• TASK DETAILS
Nothing outside the stretch should be returned: give exactly the lines from the line containing "What Blender Python" through the line containing "return CX + F * x / fw, CY - F * up / fw", including both.

• GIVEN RECORDS
★ ★ ★ ★ ★

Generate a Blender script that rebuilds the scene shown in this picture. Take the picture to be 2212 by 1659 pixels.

★ ★ ★ ★ ★

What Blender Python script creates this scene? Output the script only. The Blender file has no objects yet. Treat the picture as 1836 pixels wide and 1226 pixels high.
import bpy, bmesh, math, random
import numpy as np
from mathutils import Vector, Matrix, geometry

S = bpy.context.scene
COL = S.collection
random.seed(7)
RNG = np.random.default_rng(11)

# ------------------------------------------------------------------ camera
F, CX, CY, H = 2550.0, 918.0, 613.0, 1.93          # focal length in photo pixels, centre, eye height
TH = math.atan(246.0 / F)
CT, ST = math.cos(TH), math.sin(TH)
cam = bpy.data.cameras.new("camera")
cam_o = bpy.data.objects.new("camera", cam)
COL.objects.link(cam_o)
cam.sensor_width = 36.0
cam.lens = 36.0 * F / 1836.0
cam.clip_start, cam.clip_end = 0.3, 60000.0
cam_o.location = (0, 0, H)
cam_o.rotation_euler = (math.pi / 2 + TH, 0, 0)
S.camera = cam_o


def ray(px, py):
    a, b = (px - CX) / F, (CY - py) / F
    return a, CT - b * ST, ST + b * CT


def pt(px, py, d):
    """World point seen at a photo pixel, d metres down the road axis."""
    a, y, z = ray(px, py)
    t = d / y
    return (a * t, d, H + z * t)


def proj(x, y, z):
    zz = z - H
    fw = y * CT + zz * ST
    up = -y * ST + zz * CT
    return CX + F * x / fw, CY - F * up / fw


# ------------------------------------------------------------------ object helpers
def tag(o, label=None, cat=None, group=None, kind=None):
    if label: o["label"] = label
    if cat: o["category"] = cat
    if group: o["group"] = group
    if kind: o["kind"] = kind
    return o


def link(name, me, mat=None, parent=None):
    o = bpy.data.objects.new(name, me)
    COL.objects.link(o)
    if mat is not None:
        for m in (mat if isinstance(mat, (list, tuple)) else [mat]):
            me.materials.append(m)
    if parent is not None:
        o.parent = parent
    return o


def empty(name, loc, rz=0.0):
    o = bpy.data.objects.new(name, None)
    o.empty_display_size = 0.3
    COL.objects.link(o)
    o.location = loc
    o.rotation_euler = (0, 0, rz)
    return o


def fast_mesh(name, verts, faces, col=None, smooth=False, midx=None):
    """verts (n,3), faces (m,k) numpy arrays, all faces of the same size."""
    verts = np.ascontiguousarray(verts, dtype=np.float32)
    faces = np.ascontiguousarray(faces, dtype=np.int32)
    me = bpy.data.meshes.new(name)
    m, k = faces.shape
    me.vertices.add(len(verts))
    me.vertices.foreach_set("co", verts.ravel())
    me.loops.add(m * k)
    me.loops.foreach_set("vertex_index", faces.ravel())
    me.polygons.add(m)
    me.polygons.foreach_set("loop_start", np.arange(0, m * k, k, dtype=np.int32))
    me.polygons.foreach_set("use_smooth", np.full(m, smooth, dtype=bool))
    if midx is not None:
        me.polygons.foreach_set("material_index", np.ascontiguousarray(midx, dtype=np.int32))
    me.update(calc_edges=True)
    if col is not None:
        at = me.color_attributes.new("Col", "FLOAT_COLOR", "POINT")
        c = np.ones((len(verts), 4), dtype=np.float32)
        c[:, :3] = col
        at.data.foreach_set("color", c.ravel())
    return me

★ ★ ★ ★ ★

• RESULT OF THE EXERCISE
What Blender Python script creates this scene? Output the script only. The Blender file has no objects yet. Treat the picture as 1836 pixels wide and 1226 pixels high.
import bpy, bmesh, math, random
import numpy as np
from mathutils import Vector, Matrix, geometry

S = bpy.context.scene
COL = S.collection
random.seed(7)
RNG = np.random.default_rng(11)

# ------------------------------------------------------------------ camera
F, CX, CY, H = 2550.0, 918.0, 613.0, 1.93          # focal length in photo pixels, centre, eye height
TH = math.atan(246.0 / F)
CT, ST = math.cos(TH), math.sin(TH)
cam = bpy.data.cameras.new("camera")
cam_o = bpy.data.objects.new("camera", cam)
COL.objects.link(cam_o)
cam.sensor_width = 36.0
cam.lens = 36.0 * F / 1836.0
cam.clip_start, cam.clip_end = 0.3, 60000.0
cam_o.location = (0, 0, H)
cam_o.rotation_euler = (math.pi / 2 + TH, 0, 0)
S.camera = cam_o


def ray(px, py):
    a, b = (px - CX) / F, (CY - py) / F
    return a, CT - b * ST, ST + b * CT


def pt(px, py, d):
    """World point seen at a photo pixel, d metres down the road axis."""
    a, y, z = ray(px, py)
    t = d / y
    return (a * t, d, H + z * t)


def proj(x, y, z):
    zz = z - H
    fw = y * CT + zz * ST
    up = -y * ST + zz * CT
    return CX + F * x / fw, CY - F * up / fw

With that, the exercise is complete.